Vous en est encore le sujet simple : c’est un pro-
Paissez est le verbe dans un sens neutre, c’est-à-dire que ce verbe marque ici un état de sujet ; il exprime en même tems l’action & le terme de l’action : car vous paissez est autant que vous mangez l’herbe. Si le terme de l’action étoit exprimé séparément, & qu’on dît vous paissez l’herbe naissante, le verbe seroit actif transitif.
Dans nos champs, voilà une circonstance de l’action.
Dans est une préposition qui marque une vûe de l’esprit par rapport au lieu : mais dans ne détermine pas le lieu ; c’est un de ces mots incomplets dont nous avons parlé, qui ne font qu’une partie d’un sens particulier, & qui ont besoin d’un autre mot pour former ce sens : ainsi dans est la préposition, & nos champs en est le complément. Alors ces mots dans nos champs font un sens particulier qui entre dans la composition de la proposition. Ces sortes de sens sont souvent exprimés en un seul mot, qu’on appelle adverbe.
Sans souci, voilà encore une préposition avec son complément ; c’est un sens particulier qui fait un incise. Incise vient du latin incisum, qui signifie coupé : c’est un sens détaché qui ajoûte une circonstance de plus à la proposition. Si ce sens étoit supprimé, la proposition auroit une circonstance de moins ; mais elle n’en seroit pas moins proposition.
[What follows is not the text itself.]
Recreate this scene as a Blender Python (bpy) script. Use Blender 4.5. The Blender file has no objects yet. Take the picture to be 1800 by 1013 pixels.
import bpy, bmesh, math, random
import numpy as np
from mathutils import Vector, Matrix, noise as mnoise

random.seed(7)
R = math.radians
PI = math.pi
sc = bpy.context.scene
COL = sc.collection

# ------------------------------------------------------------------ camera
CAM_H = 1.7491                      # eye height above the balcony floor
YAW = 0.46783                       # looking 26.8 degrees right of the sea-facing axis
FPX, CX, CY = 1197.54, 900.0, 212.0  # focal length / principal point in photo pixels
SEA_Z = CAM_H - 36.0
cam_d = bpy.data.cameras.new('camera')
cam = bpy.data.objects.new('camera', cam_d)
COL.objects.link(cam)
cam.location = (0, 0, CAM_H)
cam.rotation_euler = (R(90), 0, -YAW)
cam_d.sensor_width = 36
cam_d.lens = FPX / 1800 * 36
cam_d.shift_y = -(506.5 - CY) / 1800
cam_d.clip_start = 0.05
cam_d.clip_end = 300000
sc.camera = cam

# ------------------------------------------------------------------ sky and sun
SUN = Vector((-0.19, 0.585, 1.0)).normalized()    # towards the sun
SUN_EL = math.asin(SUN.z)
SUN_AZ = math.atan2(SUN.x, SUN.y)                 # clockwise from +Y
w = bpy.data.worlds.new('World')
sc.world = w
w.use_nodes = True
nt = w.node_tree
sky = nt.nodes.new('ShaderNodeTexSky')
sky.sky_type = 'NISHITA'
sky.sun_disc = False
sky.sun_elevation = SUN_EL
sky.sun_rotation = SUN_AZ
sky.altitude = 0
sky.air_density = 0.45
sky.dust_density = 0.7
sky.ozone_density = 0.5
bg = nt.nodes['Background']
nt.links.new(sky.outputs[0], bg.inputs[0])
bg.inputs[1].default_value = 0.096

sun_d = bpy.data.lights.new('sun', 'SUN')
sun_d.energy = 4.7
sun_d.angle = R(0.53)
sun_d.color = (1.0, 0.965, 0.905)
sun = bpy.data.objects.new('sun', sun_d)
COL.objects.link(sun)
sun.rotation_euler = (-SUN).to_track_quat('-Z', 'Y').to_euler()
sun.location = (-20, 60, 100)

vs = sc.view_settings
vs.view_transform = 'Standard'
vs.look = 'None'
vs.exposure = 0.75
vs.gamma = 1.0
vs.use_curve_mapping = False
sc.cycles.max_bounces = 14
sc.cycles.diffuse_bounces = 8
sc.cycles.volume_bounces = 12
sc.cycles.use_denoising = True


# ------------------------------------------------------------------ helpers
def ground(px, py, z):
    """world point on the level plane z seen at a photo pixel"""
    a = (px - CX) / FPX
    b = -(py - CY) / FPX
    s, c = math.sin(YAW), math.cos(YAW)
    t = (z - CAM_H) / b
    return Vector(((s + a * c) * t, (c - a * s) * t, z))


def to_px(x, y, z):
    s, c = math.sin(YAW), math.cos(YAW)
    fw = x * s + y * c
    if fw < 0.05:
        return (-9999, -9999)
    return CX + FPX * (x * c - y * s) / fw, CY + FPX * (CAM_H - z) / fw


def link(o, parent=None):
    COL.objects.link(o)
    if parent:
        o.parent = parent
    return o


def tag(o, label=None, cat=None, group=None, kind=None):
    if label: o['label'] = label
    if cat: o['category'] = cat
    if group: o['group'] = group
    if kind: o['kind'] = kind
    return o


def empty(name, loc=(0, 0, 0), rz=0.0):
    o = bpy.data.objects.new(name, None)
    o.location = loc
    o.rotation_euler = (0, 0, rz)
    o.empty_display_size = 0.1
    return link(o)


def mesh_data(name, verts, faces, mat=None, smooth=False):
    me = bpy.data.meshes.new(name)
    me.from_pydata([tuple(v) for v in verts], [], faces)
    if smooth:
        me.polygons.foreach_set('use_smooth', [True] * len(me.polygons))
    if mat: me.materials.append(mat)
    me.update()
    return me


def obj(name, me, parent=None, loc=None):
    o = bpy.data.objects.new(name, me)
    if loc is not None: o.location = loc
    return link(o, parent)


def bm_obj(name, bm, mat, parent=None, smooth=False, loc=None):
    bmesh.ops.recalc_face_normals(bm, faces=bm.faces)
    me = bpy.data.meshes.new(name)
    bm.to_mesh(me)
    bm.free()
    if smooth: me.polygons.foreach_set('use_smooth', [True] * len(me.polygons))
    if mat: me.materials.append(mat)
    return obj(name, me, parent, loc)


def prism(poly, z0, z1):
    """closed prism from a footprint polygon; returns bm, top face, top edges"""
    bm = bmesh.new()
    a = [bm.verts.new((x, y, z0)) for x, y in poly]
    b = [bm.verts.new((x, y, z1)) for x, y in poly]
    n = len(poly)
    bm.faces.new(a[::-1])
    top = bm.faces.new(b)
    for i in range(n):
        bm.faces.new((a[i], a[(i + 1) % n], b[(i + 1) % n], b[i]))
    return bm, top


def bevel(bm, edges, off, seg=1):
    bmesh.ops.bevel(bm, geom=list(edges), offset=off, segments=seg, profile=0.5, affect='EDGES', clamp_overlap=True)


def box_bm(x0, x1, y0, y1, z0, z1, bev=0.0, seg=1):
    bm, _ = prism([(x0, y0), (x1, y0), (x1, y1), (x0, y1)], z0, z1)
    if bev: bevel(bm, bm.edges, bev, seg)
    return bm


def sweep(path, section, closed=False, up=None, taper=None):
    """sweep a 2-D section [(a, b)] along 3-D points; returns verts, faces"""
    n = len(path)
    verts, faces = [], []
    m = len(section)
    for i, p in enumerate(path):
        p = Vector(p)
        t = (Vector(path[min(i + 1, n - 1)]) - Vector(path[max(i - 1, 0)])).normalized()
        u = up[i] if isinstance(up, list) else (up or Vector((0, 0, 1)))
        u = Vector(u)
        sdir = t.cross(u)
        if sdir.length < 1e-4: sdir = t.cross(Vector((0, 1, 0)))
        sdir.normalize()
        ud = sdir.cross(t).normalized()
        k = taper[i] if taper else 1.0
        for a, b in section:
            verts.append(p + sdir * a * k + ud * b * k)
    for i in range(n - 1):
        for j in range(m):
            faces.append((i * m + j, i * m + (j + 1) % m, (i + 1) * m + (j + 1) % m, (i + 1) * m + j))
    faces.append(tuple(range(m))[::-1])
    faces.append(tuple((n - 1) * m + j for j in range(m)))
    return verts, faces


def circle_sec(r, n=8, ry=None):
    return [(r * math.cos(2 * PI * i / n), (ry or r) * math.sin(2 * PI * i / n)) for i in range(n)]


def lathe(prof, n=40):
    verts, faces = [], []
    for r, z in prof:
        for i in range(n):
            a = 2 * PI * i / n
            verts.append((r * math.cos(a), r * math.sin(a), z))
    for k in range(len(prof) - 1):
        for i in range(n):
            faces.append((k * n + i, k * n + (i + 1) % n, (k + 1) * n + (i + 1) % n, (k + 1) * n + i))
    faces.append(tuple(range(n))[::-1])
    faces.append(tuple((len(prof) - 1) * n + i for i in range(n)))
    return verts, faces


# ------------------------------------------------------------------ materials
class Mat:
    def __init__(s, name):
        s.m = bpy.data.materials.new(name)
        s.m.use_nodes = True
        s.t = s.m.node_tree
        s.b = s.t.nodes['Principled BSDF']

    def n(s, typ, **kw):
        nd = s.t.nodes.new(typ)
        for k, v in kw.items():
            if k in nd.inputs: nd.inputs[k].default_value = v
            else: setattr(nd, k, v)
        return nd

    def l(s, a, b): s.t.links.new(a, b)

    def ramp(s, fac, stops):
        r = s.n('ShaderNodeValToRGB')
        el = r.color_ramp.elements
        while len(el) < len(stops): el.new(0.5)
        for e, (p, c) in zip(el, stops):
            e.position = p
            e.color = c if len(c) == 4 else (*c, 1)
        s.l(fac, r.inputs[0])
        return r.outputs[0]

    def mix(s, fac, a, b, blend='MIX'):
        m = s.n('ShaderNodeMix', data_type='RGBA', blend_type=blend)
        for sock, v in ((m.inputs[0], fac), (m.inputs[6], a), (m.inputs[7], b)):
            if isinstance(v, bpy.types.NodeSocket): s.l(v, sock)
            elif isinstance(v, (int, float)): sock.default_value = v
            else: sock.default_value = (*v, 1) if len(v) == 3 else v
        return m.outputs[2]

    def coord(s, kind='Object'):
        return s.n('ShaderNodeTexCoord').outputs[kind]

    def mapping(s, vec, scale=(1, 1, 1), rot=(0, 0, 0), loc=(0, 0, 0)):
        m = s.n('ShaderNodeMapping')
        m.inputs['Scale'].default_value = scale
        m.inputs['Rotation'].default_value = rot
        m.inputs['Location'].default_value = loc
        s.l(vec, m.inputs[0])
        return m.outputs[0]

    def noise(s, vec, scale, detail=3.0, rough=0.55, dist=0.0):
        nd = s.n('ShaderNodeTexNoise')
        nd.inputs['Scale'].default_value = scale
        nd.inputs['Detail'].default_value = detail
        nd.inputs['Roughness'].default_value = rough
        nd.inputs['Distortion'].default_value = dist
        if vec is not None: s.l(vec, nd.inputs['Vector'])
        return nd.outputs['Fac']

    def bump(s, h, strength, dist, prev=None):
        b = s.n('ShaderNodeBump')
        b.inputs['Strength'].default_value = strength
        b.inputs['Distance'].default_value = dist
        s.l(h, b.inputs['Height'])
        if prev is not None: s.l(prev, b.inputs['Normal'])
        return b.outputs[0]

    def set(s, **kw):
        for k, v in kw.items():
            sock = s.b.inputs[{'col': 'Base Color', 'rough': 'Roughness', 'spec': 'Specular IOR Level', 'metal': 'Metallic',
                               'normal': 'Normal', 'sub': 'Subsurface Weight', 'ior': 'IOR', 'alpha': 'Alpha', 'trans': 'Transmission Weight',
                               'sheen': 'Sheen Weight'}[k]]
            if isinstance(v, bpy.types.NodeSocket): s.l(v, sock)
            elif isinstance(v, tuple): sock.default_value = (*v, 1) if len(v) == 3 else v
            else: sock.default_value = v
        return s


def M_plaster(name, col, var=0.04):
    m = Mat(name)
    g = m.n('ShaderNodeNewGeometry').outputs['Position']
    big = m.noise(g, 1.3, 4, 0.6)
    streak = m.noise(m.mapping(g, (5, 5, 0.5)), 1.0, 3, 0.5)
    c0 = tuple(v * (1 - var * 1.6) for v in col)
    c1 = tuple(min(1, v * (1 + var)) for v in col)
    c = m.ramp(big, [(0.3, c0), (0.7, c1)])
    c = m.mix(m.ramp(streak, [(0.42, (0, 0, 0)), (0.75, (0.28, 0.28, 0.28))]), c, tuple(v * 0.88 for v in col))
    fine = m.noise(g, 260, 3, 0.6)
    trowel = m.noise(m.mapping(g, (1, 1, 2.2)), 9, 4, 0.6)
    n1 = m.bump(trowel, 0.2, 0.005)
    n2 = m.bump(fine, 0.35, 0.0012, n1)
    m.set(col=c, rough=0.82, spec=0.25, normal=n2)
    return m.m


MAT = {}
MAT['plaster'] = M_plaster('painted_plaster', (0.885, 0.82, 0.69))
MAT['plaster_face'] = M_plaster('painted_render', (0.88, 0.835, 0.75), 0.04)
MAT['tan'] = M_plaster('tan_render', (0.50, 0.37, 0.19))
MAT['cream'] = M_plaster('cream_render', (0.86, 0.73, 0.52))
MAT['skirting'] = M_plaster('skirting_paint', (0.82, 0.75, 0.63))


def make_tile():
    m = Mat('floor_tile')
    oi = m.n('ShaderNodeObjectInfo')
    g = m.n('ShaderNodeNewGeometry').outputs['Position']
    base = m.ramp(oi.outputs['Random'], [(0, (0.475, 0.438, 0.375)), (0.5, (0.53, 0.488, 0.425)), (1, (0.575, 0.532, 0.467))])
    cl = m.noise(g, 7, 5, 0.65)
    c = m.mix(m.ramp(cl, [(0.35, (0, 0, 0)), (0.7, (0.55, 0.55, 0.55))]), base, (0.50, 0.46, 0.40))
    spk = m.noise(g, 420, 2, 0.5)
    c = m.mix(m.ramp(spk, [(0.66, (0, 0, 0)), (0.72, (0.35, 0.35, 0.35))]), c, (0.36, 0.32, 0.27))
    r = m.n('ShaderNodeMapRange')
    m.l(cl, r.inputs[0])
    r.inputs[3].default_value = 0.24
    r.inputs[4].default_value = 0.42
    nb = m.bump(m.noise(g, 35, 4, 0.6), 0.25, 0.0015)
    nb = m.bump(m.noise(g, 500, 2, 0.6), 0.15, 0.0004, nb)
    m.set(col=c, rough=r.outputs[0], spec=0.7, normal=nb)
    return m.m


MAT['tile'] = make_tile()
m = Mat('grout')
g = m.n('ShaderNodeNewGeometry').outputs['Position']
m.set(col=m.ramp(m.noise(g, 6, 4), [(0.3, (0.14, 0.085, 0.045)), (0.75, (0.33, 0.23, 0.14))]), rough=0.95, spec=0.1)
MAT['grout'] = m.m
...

Sans allarmes est un autre incise.
Aussitôt aimés qu’amoureux,
On ne vous force point à répandre des larmes.
Voici une nouvelle période ; elle a deux membres.
Aussitôt aimés qu’amoureux, c’est le premier membre, c’est-à-dire le premier sens partiel qui entre dans la composition de la période. Il y a ici ellipse, c’est-à-dire que pour faire la construction pleine, il faut suppléer des mots que la construction usuelle supprime, mais dont le sens est dans l’esprit.
Aussitôt aimés qu’amoureux, c’est-à-dire comme vous êtes aimés aussitôt que vous êtes amoureux.
Comme est ici un adverbe relatif qui sert au raisonnement, & qui doit avoir un correlatif comme, c’est-à-dire, & parce que vous êtes, &c.
Vous est le sujet, êtes aimés aussitôt est l’attribut : aussitôt est un adverbe relatif de tems, dans le même tems.
Que, autre adverbe de tems ; c’est le correlatif d’aussitôt. Que appartient à la proposition suivante, que vous êtes amoureux : ce que vient du latin in quo, dans lequel, cùm.
Vous êtes amoureux, c’est la proposition correlative de la précédente.
On ne vous force point à répandre des larmes : cette proposition est la correlative du sens total des deux propositions précédentes.
On est le sujet de la proposition. On vient de homo. Nos peres disoient hom, nou y a hom sus la terre. Voyez Borel au mot hom. On se prend dans un sens indéfini, indéterminé ; une personne quelconque, un individu de votre espece.